16. Secondly, even if it is assumed that respondent no.3 acted within the parameters of Section 47A of the Act, it is clear that neither the procedure nor the consideration that respondent no.3 came to bear, were in accordance
with that provision. In the first instance, the Collector had to evaluate the value that the property would fetch in an open auction. This clearly, was not the nature of enquiry conducted by respondent no.3.
17. Thirdly, the proceedings by respondent no.3 are also flawed because though respondent no.3 relied upon a registered deed in respect of another property, the same was not disclosed to the petitioner at the material time. Thus, the petitioner had no opportunity to respond to whether the said registered deed should be considered in the facts of the case.
18. Fourthly, the complaint filed by Amritpal Singh had itself been withdrawn. The alleged agreement to sell was also highly disputed and admittedly, the signature of the petitioner did not appear on the last page of the said agreement. The petitioner had stoutly disputed that such a document had ever been executed. In the given circumstances, the least that respondent no.3 could have done was to make further enquiries to determine the veracity of the said document.

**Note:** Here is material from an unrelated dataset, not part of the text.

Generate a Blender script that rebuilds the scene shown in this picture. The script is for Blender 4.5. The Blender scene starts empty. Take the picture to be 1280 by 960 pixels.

19. Thus, for the reasons stated above, in my view, the impugned order passed by respondent no.3 is not only without authority but is also fundamentally flawed. The impugned order passed by respondent no.2 is also cryptic and does not address the controversy in question.
20. The impugned orders are accordingly set aside. The demand notice dated 15.11.2011 is also set aside and the respondents are directed to return the original sale deed to the petitioner. The parties are left to bear their own costs.